Ya lo dicen, que es mejor caer en gracia que ser gracioso. Y este es el caso de un Salvador Illa que ya ha completado un año como presidente, sin haber hecho nada especial, pero también sin haber incomodado especialmente a nadie. Un no generar grandes anticuerpos que, por pura incapacidad o por las circunstancias, no pudieron lucir a sus predecesores más inmediatos.
Y es que, por ahora, la gran suerte de Illa ha sido doble: los antecedentes y el entorno, un procés colapsado con la ayuda de errores propios del independentismo, junto con la acción de mecanismos y cloacas del Estado que son una apisonadora que aún acosa a parte de quienes más se implicaron en él. Así, en el aparente mar en calma de la política catalana actual, Illa da una celebrada imagen de institucionalidad que no es solo cosa suya, pero que sobre todo se agradece al president.
Illa capitaliza una imagen de institucionalidad que no es sólo cosa suya
En este sentido, la gran aportación de Illa en su primer año al frente del Govern puede haber sido, perfectamente, no hacer pasar vergüenza a propios y extraños. Y eso ya es mucho, viniendo de dónde veníamos, pero tampoco es tanto como para justificar el nivel de elevación, casi de incienso y altar, que algunos le dedican.
Sobre el papel, mucho de lo que planifica suena bien. Sobre el terreno, queda mucho por hacer y ya acumula errores de ejecución nada menores. Y es cierto que nadie, en su arranque, podía exigirle milagros, pero sí una mínima concreción y mayor nivel ejecutivo. ¿Es solo cosa del desconcierto en el que viven instalados sus socios de ERC y comunes? No.
Un gobierno que promete eficacia invita a esperar presupuestos aprobados y menos errores flagrantes, como los que ha protagonizado, entre otros, la consellera Esther Niubó en Educació. Si fallos como los de las pruebas de selectividad o las de funcionarios los hubiera firmado cualquiera de los gobiernos anteriores, el relato habría sido claro: incompetencia, frivolidad e incapacidad para gestionar la autonomía (de ERC, o Junts, da igual).

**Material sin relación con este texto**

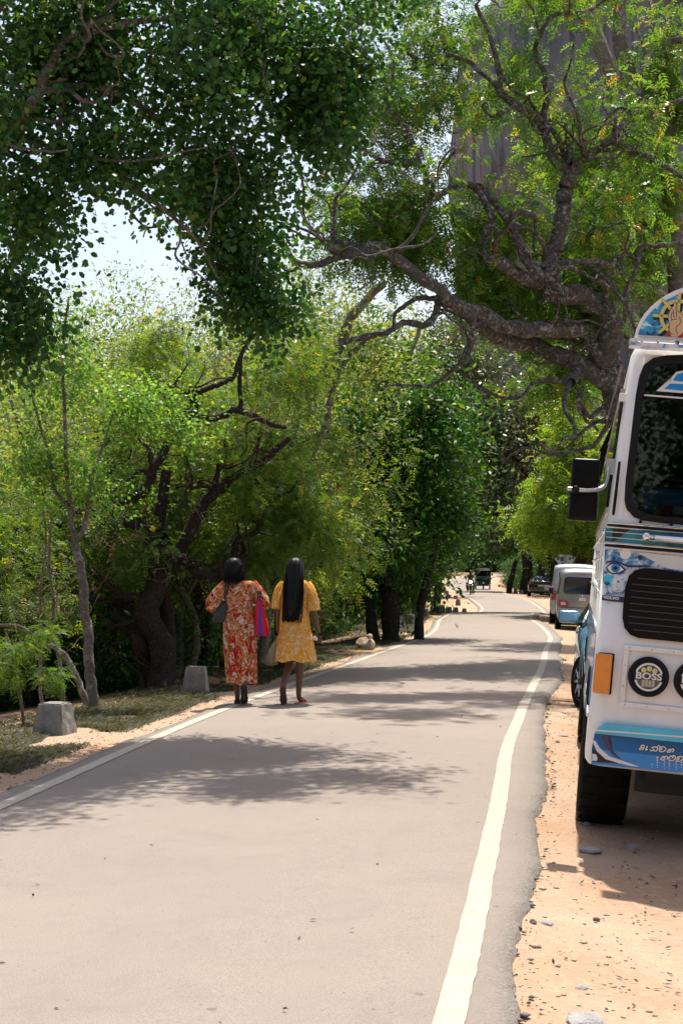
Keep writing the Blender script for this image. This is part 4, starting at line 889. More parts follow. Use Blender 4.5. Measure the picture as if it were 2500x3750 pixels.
box("seat_back", (.35, 1.2, 1.6), (.95, 1.35, 2.45), M_DARKIN, bus, .05); box("seat_back", (1.35, 1.2, 1.6), (2.0, 1.35, 2.45), M_DARKIN, bus, .05)
# stickers on the glass
flat("glass_sticker", [(2345, 1443), (2500, 1455), (2760, 1476), (2760, 1482), (2500, 1461), (2345, 1449)], .008, .002, M_PWHITE)
flat("glass_sticker", [(2400, 1432), (2448, 1396), (2455, 1395), (2458, 1380), (2474, 1362), (2500, 1357), (2560, 1362), (2600, 1385), (2612, 1404), (2660, 1450), (2500, 1440)], .008, .002, M_PWHITE)
flat("glass_sticker", [(2462, 1393), (2478, 1370), (2500, 1365), (2555, 1370), (2590, 1392), (2598, 1404), (2500, 1398)], .011, .002, M_BLUE)
flat("glass_sticker", [(2430, 1424), (2452, 1405), (2500, 1407), (2605, 1416), (2635, 1438), (2500, 1431)], .011, .002, M_BLUE)
# visor shelf and the arched sign above it
flat("visor", [(2298, 1262), (2302, 1252), (2320, 1249), (2322, 1275), (2300, 1276)], 0, .12, M_MARB2, mirror=True)
flat("visor_strip", [(2318, 1249), (2324, 1240), (2326, 1236), (2325, 1249)], 0, .10, M_WHITE, mirror=True)
dome = [(2318, 1248), (2326, 1215), (2338, 1186), (2356, 1158), (2380, 1132), (2408, 1108), (2440, 1088), (2470, 1074), (2500, 1063), (2540, 1052), (2590, 1043), (2700, 1034), (2900, 1036)]
flat("roof_sign", dome, -.02, .09, M_WHITE, mirror=True)
dome2 = [(2330, 1240), (2338, 1212), (2348, 1190), (2364, 1163), (2386, 1138), (2412, 1115), (2443, 1096), (2472, 1082), (2502, 1071), (2541, 1060), (2591, 1051), (2700, 1042), (2900, 1044)]
flat("sign_print", dome2, .072, .002, M_MARB1, mirror=True)
for px in (2348, 2407, 2474): p = Fp(px, 1252 + (px - 2348) * .03, -.1); lathe("rivet", [(.0, -.106), (.004, -.106), (.007, -.10)], M_STEEL, bus, 8, 'Y', (p[0], 0, p[1]))
# emblem on the sign: spoked wheel, hand and red sleeve
ec = Fp(2479, 1161, -.075); er = 63 / 650
def disc_parts(dx, dz, mat, y, g):
    for h_ in (0, 1): flat("emblem_wheel", arc_band(ec[0] + dx, ec[1] + dz, er * (.80 - g), er * (1 + g), h_ * math.pi, (h_ + 1) * math.pi, 18), y, .002, mat, px=False)
    for k in range(8):
        a = k * math.pi / 4; w = er * (.085 + g); c, s = math.cos(a), math.sin(a); r0, r1 = er * .1, er * (1.34 + g)
        P = [(-w, r0), (-w, r1), (-w * .6, r1 + w * .7), (w * .6, r1 + w * .7), (w, r1), (w, r0)]
        flat("emblem_spoke", [(ec[0] + dx + x * -s + y_ * c, ec[1] + dz + x * c + y_ * s) for x, y_ in P], y + .0005 * (k % 2), .002, mat, px=False)
disc_parts(.010, -.012, M_INK, .075, .03); disc_parts(0, 0, M_YEL, .079, 0)
zz = lambda L_: [(2250 + x / 6.272, 1060 + y / 6.272) for x, y in L_]
flat("emblem_sleeve", zz([(1150, 1168), (1178, 1020), (1235, 915), (1285, 1070), (1360, 1130), (1440, 1080), (1530, 1000), (1720, 1010), (1780, 1195), (1400, 1188)]), .083, .002, M_RED)
hand = [(1285, 1075), (1248, 950), (1258, 830), (1222, 650), (1235, 560), (1270, 490), (1300, 450), (1318, 400), (1345, 393), (1355, 330), (1378, 303), (1405, 322), (1416, 420), (1420, 530), (1470, 520), (1560, 610), (1600, 700), (1560, 760), (1590, 900), (1540, 1010), (1440, 1090), (1360, 1138)]
hc = (1390, 760); flat("emblem_hand_outline", zz([(hc[0] + (x - hc[0]) * 1.05, hc[1] + (y - hc[1]) * 1.03) for x, y in hand]), .086, .001, M_INK); flat("emblem_hand", zz(hand), .088, .002, M_SKIN_P)
for L_ in ([(1300, 690), (1290, 600), (1312, 520)], [(1352, 650), (1345, 560), (1330, 450)], [(1412, 640), (1405, 500), (1395, 380)], [(1275, 720), (1330, 690), (1430, 682)], [(1440, 1020), (1400, 930), (1420, 850), (1490, 780), (1500, 690), (1470, 620)], [(1265, 960), (1290, 1010), (1320, 1035)]):
    P = [Fp(*p, -.092) for p in zz(L_)]; tube("emblem_line", [(x, -.0905, z) for x, z in P], .0016, M_INK, bus, 4, 4)
# chrome belt, glazed strip and guard bar
def strip(name, p0, p1, h, y, th, mat, px1=3600):
    """horizontal moulding from a photo point to beyond the frame, height h pixels"""
    a = Fp(*p0); z = a[1]; hh = h / 650 / 2; return box(name, (a[0], -y - th, z - hh), (BW - a[0], -y, z + hh), mat, bus, min(th, hh) * .6)
xb = (2221, 1909)
strip("belt_moulding", (2221, 1912), None, 9, .0, .026, M_CHROME); strip("belt_moulding", (2221, 1922), None, 8, .0, .018, M_RUBBER)
strip("belt_moulding", (2217, 1929), None, 4, .0, .02, M_CHROME)
M_TEAL = marble_mat("print_teal", 3.5, (.005, .12, .16), (.02, .26, .34), (.005, .03, .12), 5.0, .6)
a = Fp(2216, 1932); b = Fp(2212, 1984); flat("belt_panel", [(a[0], a[1]), (BW - a[0], a[1]), (BW - a[0], b[1]), (a[0], b[1])], .002, .006, M_TEAL, px=False)
flat("belt_wedge", [(2240, 1935), (2312, 1935), (2240, 1985)], .009, .001, M_INK)  # black triangle at the left end of the belt panel
for py in (1946, 1966): strip("belt_wire", (2216, py), None, 3, .010, .008, M_CHROME)
strip("belt_moulding", (2213, 1986), None, 7, .0, .026, M_CHROME); strip("belt_moulding", (2212, 1996), None, 9, .0, .018, M_RUBBER); strip("belt_moulding", (2211, 2004), None, 5, .0, .022, M_CHROME)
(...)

Illa, en cambio, acaba de superar sin demasiada pérdida de crédito el año de gracia que una mayoría le ha concedido.
Un año ganado, sobre todo, por comparación. Como el histórico Barça de Helenio Herrera que ganaba sin ni siquiera bajar del autobús. Pero esto no dura para siempre.
Illa ha optado por una presidencia de gestión, de formas, de discreción. En una Catalunya fatigada, se ha agradecido. Pero administrar no es liderar. A veces también hay que levantar la voz y marcar perfil, no solo frente a fuerzas pequeñas o ultras. Y eso, de Illa, se ha echado de menos ante Pedro Sánchez, especialmente a cuento de una financiación que ya casi nadie espera de verdad singular.
¿Será Illa como Hermes, el dios griego de las sandalias ligeras que atravesaba mundos sin hacer ruido? ¿Impulsa una presidencia pensada más para no molestar que para transformar? Queda mandato para saberlo, pero ojo porque, para gobernar, a veces no basta con no pisar callos. Es necesario, si se tercia, pisar fuerte. Ante quien proceda.